Anyone else remember when privatisation was supposed to reduce utility bills? Instead it's led to some naked profiteering and market manipulation, particularly in the rail, power & water sectors.
Bob Frigo, Bristol

We want to continue to receive a safe reliable water supply do we? Shame we're not really getting that now. I'd like to be charged less for my water each year for a change and see these private companies that provide us with essential services become non-profit making organisations with the high paid executives etc being held accountable if they fail to do their duty. Too much to ask? Privatisation was supposed to drive down prices and increase standards by introducing competition - neither of these things are really happening.
Pip, Corby

Cut the dividends. This is a service industry NOT an investment bank.
Tom Handley, Birmingham

All bills are rising above inflation, and yet salaries are lucky if they hit inflation - all this is going to do is make more people homeless and cost the government more money, stretching the people who are already paying for everyone else.
Amanda Noad, Bath

It used to be the norm that companies looked at their margin and decided how much to re-invest and how much to take as profit. Utility companies just take profit and pass on the cost of re-investment to their customers. How much longer is this do-nothing government going to wait before acting against these greedy fuel, power and utility companies?
Terry Marriott, Waterlooville, Hampshire

The privatised utility companies should obtain investment money from their own shareholders as they will reap the dividend benefit, NOT their customers!
Lawrence Kenny, Poole, Dorset

Whilst I understand all the points mentioned as reasons to increase bills, the fact is that shareholders in these privatised firms and the directors are awarding themselves huge dividends and bonuses which are all paid for by us. If a small portion of that money had been put back into maintaining the infrastructure then the rises would be unnecessary.
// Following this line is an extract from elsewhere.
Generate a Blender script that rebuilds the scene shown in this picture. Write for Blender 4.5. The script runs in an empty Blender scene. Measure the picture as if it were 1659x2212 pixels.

In any other business replacing ageing equipment and maintaining networks is a necessary cost. I think Ofwat should hand each company a copy of 'running a business for dummies' - they clearly need it.
Adrian Whitehurst, Congleton, Cheshire

It comes as no surprise to me that Thames Water propose the biggest, above inflation rises of the water businesses. Last time we had a "drought" they imposed hosepipe bans and were fined by OFWAT for missing various maintenance targets yet still announced record profits. Their shareholders will be laughing all the way to the bank! Such organisations should not be running our essential services.
Mark McClemont, Reading

It seems to me the water companies are jumping on the bandwagon of other utility firms by hiking up prices to whatever they like, without any consideration to the customer. I would also add that the lack of competion of water companies to the customer makes the situation unfair in choosing an alternative.
Phil Haslem, Liverpool

I'm single and on a water meter with Thames Water. I don't use a garden hose and don't wash my car at home but my yearly bill is over 400. Either Thames is expensive, or I have a leak! Or perhaps I'm subsidising all those families who are not on water meters? Makes you think....
Andy Evan, Oxfordshire

I am angry at OFWAT. They are certainly not protecting the consumer. And if the water companies do not keep their pledges to protect the infrastructure - do we get a rebate? I bet not. Same old excuses for putting the bills up. Same old rubbish from the so-called regulator. Some old punishment for the customer.
Diane Hain, Bath

Just can't believe that another utility can go up above inflation - how do they think that most of us can afford all the rises? There is no way our salaries are going to rise to keep up with all the constant price rises, in the current climate we are lucky if we will have jobs! Soon it will be only the rich who can afford to live in England!
Sharon, Bicester, Oxfordshire

Dwr Cymru (Welsh Water) are to be congratulated on not jumping on the bandwagon with their "at inflation only" price rise.